As is to be expected in the opening volume of an epic fantasy trilogy, a healthy portion of Range of Ghosts is spent building the world, its backstory, and establishing the character relationships that will carry the story forward.  Info dumps limited, Bear does a solid job integrating these elements into the present-day story, all the while building story threads for potential future resolution.  The worldbuilding is there, but rarely poured upon the reader in gallons, which is a positive. 

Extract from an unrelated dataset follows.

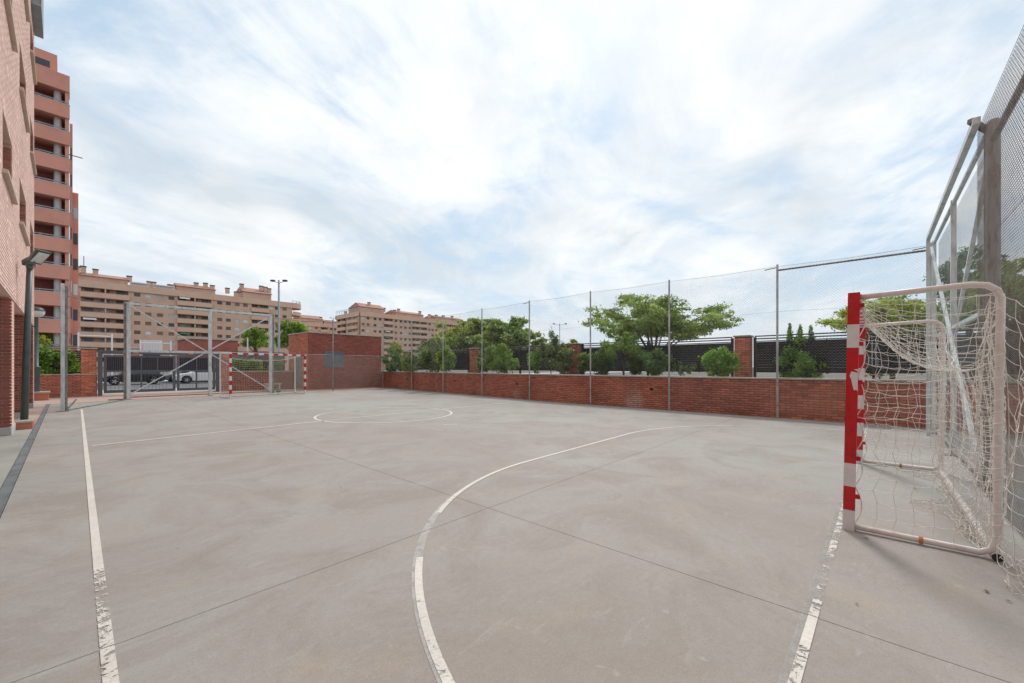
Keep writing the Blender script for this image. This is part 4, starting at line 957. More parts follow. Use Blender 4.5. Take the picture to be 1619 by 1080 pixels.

Readers looking for “diversity” in their narratives should be on Range of Ghosts like white on rice given Bear’s usage of female characters.  Beyond token inclusions of ‘empowered’ and ‘independent’ women, Bear should indeed be applauded for the manner in which they are implemented.  There is no, “I am woman, hear me roar!” to incite the reactionary side of feminism but which fails to address more relevant topics.  Instead, each woman has a natural place in the setting, conforms to her own traits, posseses a spectrum of morality, displays both agency and weakness in diverse ways, and represents—that all important word—gender in organic fashion.  I am woman, hear me speak as an equally proportioned character.” seems more the umbrage.  (Intelligent, sophisticated, mature, yes, but you can see why it didn’t catch on as much as roaring…)  This is fully worth appreciating given how lopsidedly male the overall epic fantasy scene is, not to mention the penchant for creating empowered female characters which, in fact, are just men with breasts. 

In the end, a lot could have been done to fix style and technique in Range of Ghosts (creating better narrative rhythm would eliminate the dross while motivating the story on a line by line basis is one example).  As it stands, the flatness killed my ability to sustain engagement with the novel, but for other readers may not be a problem.  There remains a great deal of imagination as well as meaningful character interaction relevant to the setting.  Take that as my grain of salt.  Overall, I’m afraid I need to learn my lesson and just give up on reading Bear.